P.P.S. If any of you dismiss this as the ramblings of a deranged, delusional conspiracy-theorist, my friend, you’re so sadly out of touch with reality that it is actually painful. Kindly do wake up before it is too late…

haochela says:

This seems pretty clueless

I will temper this comment with the fact that I’m relatively ignorant of the finer points of Indian jurisprudence and how evenly the rule of law is applied throughout the subcontinent; but having said that, I don’t see how this policy can provide any overall benefit India at a time when they are trying to become a tier1 provider of technology services to the world. Even if you can make the argument that the goal of such a policy is to provide some sort of internal security guarantees, aren’t you effectively throwing out any guarantees of “international” (read inter) network security with the national security bathwater?

Almost proud Indian says:

Terrorism in India......

It took only about 4000 lives (9/11) for the American government to get s*** scared and do all the dirty things (declare wars, encroach privacy, evesdropping etc).

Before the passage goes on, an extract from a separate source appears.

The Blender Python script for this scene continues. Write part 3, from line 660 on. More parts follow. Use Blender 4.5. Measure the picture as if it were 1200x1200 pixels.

Compare that to India where hundreds of thousands of people have been victims of terrorism. Even now tens of people die every week. With terrorists becoming tech savy I am not surprised by this move (although it concerns me)

JRo says:

Who has secrets?

FYI Encryption technology is illegal in many countries. Check to see where SSH is illegal. I believe the UK is on that list along with dozens of other countries.

But people with real things to hide won’t depend on RIM’s encryption. The Indian goverment wants to find the stuff thats being encrypted by something other then RIM’s system.